Revista Música

Melancolía de futuro

Publicado el 22 junio 2020 por Amo Descubrir Canciones @adcanciones
Melancolía de futuro

Por Iván Dessau
Hace siete años que vivo afuera de Argentina, y si hay algo que no extraño para nada, son los conciertos masivos. Nunca los soporté. Para empezar, no me gusta tanta gente junta. Me recuerda a enero en Mar de Ajó. Mucho menos me gustan las filas, pegotearme con torsos transpirados, hacer esfuerzos permanentes para ver el escenario a pesar de mi metro ochenta, el olor a choripán mezclado con porro, y tener que empujar para no morir. Pero mi Top Five de lo peor se lo lleva la misma pasión musical argenta. Miles de personas cantando a voz de cuello tribunero cada puta melodía, cada puto riff, hasta cada puto solo de batería. El oído absoluto y absolutista que a los artistas extranjeros les fascinaba, a mí me ponía histérico. Yo quería escuchar la música, no los gritos desaforados del pelotudo en suerte que me tocaba al lado. Sí, soy un gorila musical, ¿y qué? Pero lo más extraño, es que un impulso masoquista me hacía seguir yendo.
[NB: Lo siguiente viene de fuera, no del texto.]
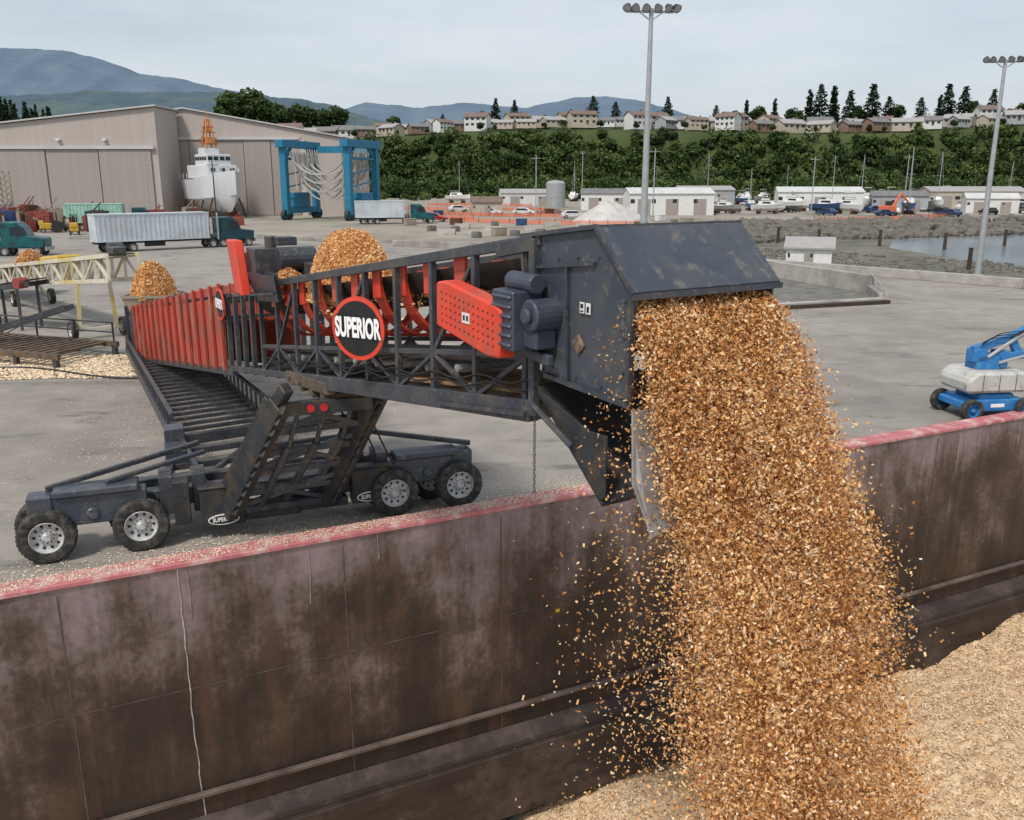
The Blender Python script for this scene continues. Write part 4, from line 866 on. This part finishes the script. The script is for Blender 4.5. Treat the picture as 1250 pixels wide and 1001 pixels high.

Era un gorila, pero uno que iba a la Plaza de Mayo a mojarse las patas en la fuente. 
Esa época de mi vida terminó cuando me fui a vivir a Lima. Y sin saberlo, al irme retomé el placer de ir a los conciertos. El público limeño, que cualquier porteño calificaría de pecho frío, fue mi bendición. Ver conciertos de bandas grandes en pubs, teatros, anfiteatros y estadios, sin un loro borracho gritando en mi oído, fue mi edén musical. Cómo disfruté a Café Tacuba, Enrique Bunbury, Morrisey, Paul McCartney, Radiohead, Tame Impala, Arcade Fire, Roger Waters, David Lebón, Babasónicos, Bajofondo, Gepe, Calamaro, Kevin Johansen, Fito Páez, Illya Kuryaki…no me perdía nada, ¡qué placer!
Hasta que en el mundo pasó lo que todos sabemos (¿para qué repetirlo?), y hoy, un domingo cualquiera, se me ocurre poner el el disco “Push de Sky Away”, de Nick Cave. Y cuando llega la canción “Jubilee Street”, con su irresistible leitmotiv de cuerdas, en mi cabeza la escucho distinta de como suena en la computadora. Juro que escucho el inconfundible coro tribunero subrayando la melodía. Y no lo reprimo. Al contrario, me sumo al canto. Lo grito con voz de cancha, traduciéndolo al primate lenguaje del Oh-Oh-Oh. Me saco la remera y la revoleo al compás sobre mi cabeza. Rompo el foco que cuelga del techo pero qué importa. Mejor, a oscuras la cocina se parece más al campo de un estadio repleto. Y se me pianta un lagrimón, porque siento una hermosa nostalgia. La de recordar esos conciertos que odiaba pero que quizá ya no vuelva a vivir. La de fantasear una melodía cantada por miles de voces apasionadas en un concierto que jamás sucederá. 
Y por qué es una nostalgia feliz, se preguntarán. Quizá porque a veces, escuchar voces en la cabeza, es el último edén que nos queda.